Parenting

Why I Saved My Stuffed Snoopy

by Julia Park Tracey
Updated: 
Originally Published: 

I’m clearing out household items from our summer cabin before the renters arrive. Our CPA laughed at us when he found out it had been sitting empty. “What are you, the Rockefellers?” he asked. “Rent it!” So the summer stuff like all these beach towels and sand shoes, the bunk beds in the guest room, and the shelves full of puzzles, games and toys have to go.

And by go, I mean they go in my car back to my city apartment, where they form a nice mountain in my living room. I am slowly sorting my way through these items, deciding what’s worth saving—dominoes, poker chips, mancala? Yes. Random games with missing pieces? Recycling bin. Battered towels and sheets to the pet shelter. Duplicates of favorite books to the library bin.

But one item—I hesitate even to say one thing. Can I say one guy, one person? One treasure has received special treatment. My stuffed Snoopy, a doll-sized toy from when I was in third grade, held pride of place on my bed (with Snoopy bedsheets) for years, until I discovered boys, cars and other teen pleasures. Snoopy still graced my bed then, like a decorative pillow, but I didn’t play with him anymore. He stayed home when I went to college. He lived in the closet for a while. But when I had my first baby, Snoopy came back to keep a stitched-on eye on the nursery. Thirty years later, he was keeping the top bunk safe at the summer cabin, and now he’s come back to my place.

I longed for a Snoopy in 1972. I burned inside, added “Snoopy” to every birthday and Christmas list, mooned over the daily and Sunday Peanuts comic strip, read and re-read the paperback collections my brother got from Scholastic.

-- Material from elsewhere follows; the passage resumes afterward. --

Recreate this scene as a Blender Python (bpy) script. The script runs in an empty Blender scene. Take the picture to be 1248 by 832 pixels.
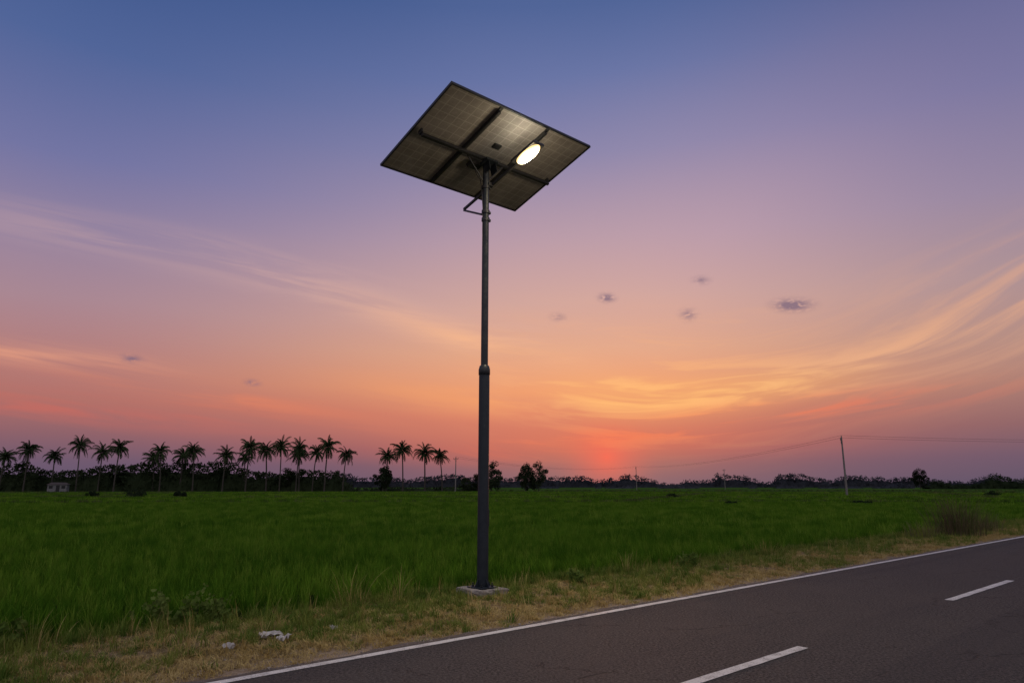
import bpy, math, random
import numpy as np
from mathutils import Vector, Matrix

random.seed(7); rng = np.random.default_rng(7)
scn = bpy.context.scene
scn.view_settings.view_transform = 'Standard'
scn.view_settings.look = 'None'
scn.view_settings.exposure = 0

# ------------------------------------------------------------------ helpers
def lin(c):
    return tuple(((v/255)/12.92 if v/255 <= 0.04045 else ((v/255+0.055)/1.055)**2.4) for v in c) + (1.0,)

class S:
    """tiny wrapper for shader maths"""
    def __init__(s, t, k): s.t=t; s.k=k
    def m(s, op, *o):
        n = s.t.nodes.new('ShaderNodeMath'); n.operation = op
        for i, v in enumerate((s,)+o):
            if isinstance(v, S): s.t.links.new(v.k, n.inputs[i])
            else: n.inputs[i].default_value = v
        return S(s.t, n.outputs[0])
    def __add__(s,o): return s.m('ADD',o)
    def __radd__(s,o): return s.m('ADD',o)
    def __sub__(s,o): return s.m('SUBTRACT',o)
    def __mul__(s,o): return s.m('MULTIPLY',o)
    def __rmul__(s,o): return s.m('MULTIPLY',o)
    def __truediv__(s,o): return s.m('DIVIDE',o)
    def step(s,a,b,lo=0.0,hi=1.0):
        n = s.t.nodes.new('ShaderNodeMapRange'); n.interpolation_type='SMOOTHSTEP'
        s.t.links.new(s.k, n.inputs[0])
        n.inputs[1].default_value=a; n.inputs[2].default_value=b
        n.inputs[3].default_value=lo; n.inputs[4].default_value=hi
        return S(s.t, n.outputs[0])
def vec(t,x,y,z=0.0):
    n=t.nodes.new('ShaderNodeCombineXYZ')
    for i,v in enumerate((x,y,z)):
        if isinstance(v,S): t.links.new(v.k,n.inputs[i])
        else: n.inputs[i].default_value=v
    return n.outputs[0]
def noise(t,v,scale=1,detail=4,rough=0.5,dist=0.0,dim='2D'):
    n=t.nodes.new('ShaderNodeTexNoise'); n.noise_dimensions=dim
    if v is not None: t.links.new(v,n.inputs['Vector'])
    n.inputs['Scale'].default_value=scale; n.inputs['Detail'].default_value=detail
    n.inputs['Roughness'].default_value=rough; n.inputs['Distortion'].default_value=dist
    return S(t,n.outputs[0])
def mix(t,f,a,b,mode='MIX'):
    n=t.nodes.new('ShaderNodeMixRGB'); n.blend_type=mode
    for i,v in enumerate((f,a,b)):
        if isinstance(v,S): t.links.new(v.k,n.inputs[i])
        elif hasattr(v,'is_linked'): t.links.new(v,n.inputs[i])
        else: n.inputs[i].default_value=v
    return n.outputs[0]
def ramp(t,f,stops):
    n=t.nodes.new('ShaderNodeValToRGB'); t.links.new(f.k,n.inputs[0])
    e=n.color_ramp.elements
    e[0].position=stops[0][0]; e[0].color=stops[0][1]
    e[1].position=stops[-1][0]; e[1].color=stops[-1][1]
    for p,c in stops[1:-1]:
        x=e.new(p); x.color=c
    return n.outputs[0]
def newmat(name):
    m=bpy.data.materials.new(name); m.use_nodes=True
    t=m.node_tree
    return m,t,t.nodes['Principled BSDF'],t.nodes['Material Output']
def pos(t):
    g=t.nodes.new('ShaderNodeNewGeometry'); s=t.nodes.new('ShaderNodeSeparateXYZ')
    t.links.new(g.outputs['Position'],s.inputs[0])
    return g.outputs['Position'],S(t,s.outputs[0]),S(t,s.outputs[1]),S(t,s.outputs[2])
def bump(t,b,h,strength=0.3,dist=0.02):
    n=t.nodes.new('ShaderNodeBump'); n.inputs['Strength'].default_value=strength
    n.inputs['Distance'].default_value=dist
    t.links.new(h.k,n.inputs['Height']); t.links.new(n.outputs[0],b.inputs['Normal'])

# ------------------------------------------------------------------ world sky at sunset
SUN_AZ, SUN_EL = 7.8, 2.5
w=bpy.data.worlds.new("sky"); scn.world=w; w.use_nodes=True
try: w.cycles.sampling_method='NONE'
except Exception as e: print('world sampling',e)
t=w.node_tree
for n in list(t.nodes): t.nodes.remove(n)
out=t.nodes.new('ShaderNodeOutputWorld'); bg=t.nodes.new('ShaderNodeBackground')
tc=t.nodes.new('ShaderNodeTexCoord'); sp=t.nodes.new('ShaderNodeSeparateXYZ')
t.links.new(tc.outputs['Generated'],sp.inputs[0])
X,Y,Z=[S(t,sp.outputs[i]) for i in range(3)]
az=X.m('ARCTAN2',Y)*57.2958
el=Z.m('ARCSINE')*57.2958
wob=(noise(t,vec(t,az*0.03,el*0.08),1.0,1)-0.5)
el1=el+wob*3.0
AE=vec(t,az,el); AE1=vec(t,az,el1)
f=(el+wob*1.6)/60.0
def R(l): return [(e/60.0,lin(c)) for e,c in l]
L=ramp(t,f,R([(0,(94,84,110)),(1.5,(106,86,110)),(3.5,(140,96,106)),(6,(176,110,104)),(9,(180,124,120)),(13,(168,134,146)),(17,(150,131,158)),(23,(114,116,162)),(30,(80,100,152)),(38,(58,84,138)),(60,(52,74,122))]))
C=ramp(t,f,R([(0,(100,86,110)),(1.5,(122,86,104)),(3,(168,94,96)),(6,(214,124,98)),(8,(236,154,106)),(11,(228,166,130)),(15,(210,165,152)),(20,(184,154,166)),(27,(138,133,170)),(33,(104,116,164)),(38,(80,100,151)),(60,(60,80,126))]))
Rr=ramp(t,f,R([(0,(90,82,106)),(2,(108,86,108)),(4,(140,98,104)),(7,(172,124,114)),(10,(180,140,130)),(14,(172,144,148)),(20,(148,133,160)),(27,(116,115,158)),(38,(70,87,138)),(60,(54,72,120))]))
c=mix(t,az.step(-36,4),L,C)
c=mix(t,az.step(10,40),c,Rr)
def gauss(a0,e0,ang,ln,wd,v=None):
    """soft elliptical blob in azimuth / elevation (degrees)"""
    mp=t.nodes.new('ShaderNodeMapping'); mp.vector_type='TEXTURE'
    mp.inputs['Location'].default_value=(a0,e0,0); mp.inputs['Rotation'].default_value=(0,0,math.radians(ang))
    mp.inputs['Scale'].default_value=(ln*2.1,wd*2.1,1)
    t.links.new(v if v is not None else AE,mp.inputs['Vector'])
    g=t.nodes.new('ShaderNodeTexGradient'); g.gradient_type='QUADRATIC_SPHERE'
    t.links.new(mp.outputs[0],g.inputs[0])
    return S(t,g.outputs['Fac'])
c=mix(t,gauss(18,20,20,20,9)*0.28,c,lin((198,162,180)))
# red glow around the set sun
c=mix(t,gauss(SUN_AZ,3.6,0,12,1.8)*0.5,c,lin((232,108,80)))
c=mix(t,gauss(SUN_AZ,2.3,0,2.4,2.1)*0.8,c,lin((240,90,82)))
# long cirrus arc : fibres follow a parabola in azimuth / elevation
d=az-13.0
q=el1-(d*d*0.0076+7.0)
fib=noise(t,vec(t,az*0.085,q*0.75),1.0,4,0.58,0.4)
fb=fib.step(0.42,0.66)
soft=fib.step(0.34,0.74)
core=(q*q*-0.42).m('EXPONENT')*az.step(0,9)*az.step(32,19)
c=mix(t,core*(fb*0.7+0.3)*0.95,c,lin((255,190,108)))
qq=q-0.8
broad=(qq*qq*-0.07).m('EXPONENT')*az.step(-8,8)
c=mix(t,broad*fb*az.step(27,18)*0.5,c,lin((248,178,124)))
c=mix(t,broad*soft*az.step(14,26)*az.step(60,40)*0.46,c,lin((230,170,136)))
c=mix(t,gauss(16,4.9,5,15,1.1,AE1)*fib.step(.4,.62)*0.85,c,lin((240,106,76)))
# left hand streaks share one fibre texture
nzL=noise(t,vec(t,az*0.06,(el1+az*0.08)*0.7),1.0,4,0.58,0.3).step(0.34,0.66)
def streak(a0,e0,ang,ln,wd,amt,col,n=None):
    global c
    c=mix(t,gauss(a0,e0,ang,ln,wd,AE1)*(n or nzL)*amt,c,lin(col))
streak(-28,17.0,-3,20,1.5,0.45,(202,164,164))
streak(-12,14.6,-9,16,1.3,0.42,(222,176,162))
streak(-36,9.2,-2,7,0.7,1.0,(232,160,130))
streak(-22,6.9,-7,10,0.9,0.8,(222,128,98))
streak(-33,5.2,-1,15,1.1,0.6,(206,104,92))
streak(-4,12.3,-14,8,1.0,0.7,(248,184,140))
streak(-2,7.4,-6,9,1.1,0.6,(244,160,104))
streak(30,10.4,14,10,1.3,0.5,(242,180,136),soft)
# small dark puffs
pn=noise(t,vec(t,az*1.5,el*3.2),1.0,2,0.6,0.2).step(0.22,0.58)
pm_=None
for a0,e0,l,wd,am in ((23,13.8,1.2,0.42,1.5),(8.2,15.4,0.6,0.32,1.3),(14.9,13.7,0.6,0.42,0.8),(16.1,16.4,0.6,0.3,0.7),(-21,7.9,0.5,0.22,0.9),(-29.5,9.1,0.6,0.27,1.0),(4,13.9,0.6,0.3,0.6)):
    g_=gauss(a0,e0,-5,l,wd)*am
    pm_=g_ if pm_ is None else pm_.m('MAXIMUM',g_)
c=mix(t,(pm_*pn).m('MINIMUM',0.8),c,lin((118,98,122)))
# sky behind the viewer: even, pale
c=mix(t,az.m('ABSOLUTE').step(60,125)*0.85,c,lin((182,176,184)))
c=mix(t,el.step(42,65)*0.75,c,lin((168,166,180)))
nis=t.nodes.new('ShaderNodeTexSky'); nis.sky_type='NISHITA'; nis.sun_disc=False
nis.sun_elevation=math.radians(SUN_EL); nis.sun_rotation=math.radians(SUN_AZ)
c=mix(t,0.003,c,nis.outputs[0],'ADD')
t.links.new(c,bg.inputs[0]); bg.inputs[1].default_value=1.0
t.links.new(bg.outputs[0],out.inputs[0])

# ------------------------------------------------------------------ camera
cam=bpy.data.cameras.new('camera'); co=bpy.data.objects.new('camera',cam); scn.collection.objects.link(co)
cam.lens=24; cam.sensor_width=36; cam.clip_end=9000
co.location=(0,0,1.6); co.rotation_euler=(math.radians(90+11.9),0,0); scn.camera=co

# ------------------------------------------------------------------ sun (just on the horizon)
sl=bpy.data.lights.new('sun','SUN'); so=bpy.data.objects.new('sun',sl); scn.collection.objects.link(so)
sd=Vector((math.sin(math.radians(SUN_AZ))*math.cos(math.radians(SUN_EL)),math.cos(math.radians(SUN_AZ))*math.cos(math.radians(SUN_EL)),math.sin(math.radians(SUN_EL))))
so.rotation_euler=(-sd).to_track_quat('-Z','Y').to_euler(); so.location=(20,100,30)
sl.energy=0.22; sl.color=(1,0.45,0.25); sl.angle=math.radians(3)

# ------------------------------------------------------------------ road frame
TH=math.radians(41.3); U=np.array((math.cos(TH),math.sin(TH))); N=np.array((math.sin(TH),-math.cos(TH))); O=np.array((-2.39,6.16))
FZ=-0.12     # paddy level
def W(u,s,z=0.0):
    p=O+U*u+N*s; return (p[0],p[1],z)
def sval(x,y): return (x-O[0])*N[0]+(y-O[1])*N[1]
def uval(x,y): return (x-O[0])*U[0]+(y-O[1])*U[1]
def wob1(x,y):
    return (np.sin(x*1.3+y*.7)+np.sin(x*2.9-y*1.9+1)+np.sin(x*.6+y*2.3+2)*.8+np.sin(x*5.1+y*4.3)*.4)/3.2
def gz(x,y):
    s=sval(x,y); s2=s+0.18*wob1(x*0.8,y*0.8)
    verge=-0.035+0.03*wob1(x*1.5,y*1.5)*np.clip((-s-0.3)/0.8,0,1)
    k=np.clip((-s2-2.75)/0.4,0,1); k=k*k*(3-2*k)
    z=verge*(1-k)+FZ*k
    rd=np.clip((s+0.25)/0.15,0,1)*np.clip((5.75-s)/0.15,0,1)
    return z*(1-rd)+(-0.03)*rd

def mesh_obj(name,verts,faces,mats=(),smooth=False,parent=None,link=True):
    me=bpy.data.meshes.new(name); me.from_pydata([tuple(v) for v in verts],[],faces)
    for m in mats: me.materials.append(m)
    if smooth: me.polygons.foreach_set('use_smooth',[True]*len(me.polygons))
    ob=bpy.data.objects.new(name,me)
    if link: scn.collection.objects.link(ob)
    if parent: ob.parent=parent
    return ob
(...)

I had loved my dolls, but Snoopy was cool—he was Joe Cool, in fact. He was fluffy, soft and white, with a black leather collar (because he was a dog first), but I quickly sewed some clothes for him. Getting the hole for the tail right is tricky when you’re 9 and sewing by hand. Eventually I was gifted with an official Snoopy tennis outfit and a jean jacket and jeans set from the official Peanuts store at the ice rink in Santa Rosa, Calif., that Charles Schulz owned (he was a local resident and could often be spotted at the rink).

The longer I had Snoopy, the dingier he got, and there were a few mishaps where his neck seam split and he had to be stitched up. It wasn’t safe to put him through the washing machine, not the old basket-type washer we had; he lost his head more than once that way. So Snoopy is no longer sparkling white, but pilled and grayish. And yet, the smile is the same, the winking eyes still gaze back, and he smells like, I don’t know, like comfort. And love.

Because the one thing that Snoopy could do that virtually no one else could, when I was 10 or 20 or now, was sop my tears with his pilled gray-white fur. To love me unconditionally. I learned to draw Snoopy by fourth grade, and it was a creditable effort (I can still do it, too). It’s one long line from ear to neck, looping around his face. Scribble in the black ear and draw on the collar. But the stuffed Snoopy’s face has a softer curve, three dimensions, and my face fit against his, and my arms went around him, and I’d cry until I stopped. Snoopy didn’t judge.

I brought Snoopy home from the cabin last week and set him on the sofa, where I can see the same smiling face, the crooked head, his neck too weak to hold it up. I was lying on the sofa this afternoon reading after lunch and found that Snoopy was right next to my shoulder, and from my position, the view of Snoopy’s face triggered a flood of memories, happy and sad. I reached for him, put my face against his, and we fit like two puzzle pieces, yin and yang, and I remembered how many times I had cried into his fur.

To quote from The Velveteen Rabbit, Snoopy is real. He’s not a toy. He’s a memory bank, a safe haven, a quiet embrace from the past, a steadfast love that remains. As long as his stitched-on smile and eyes keep watch on me, I’m safe. I’ll be all right.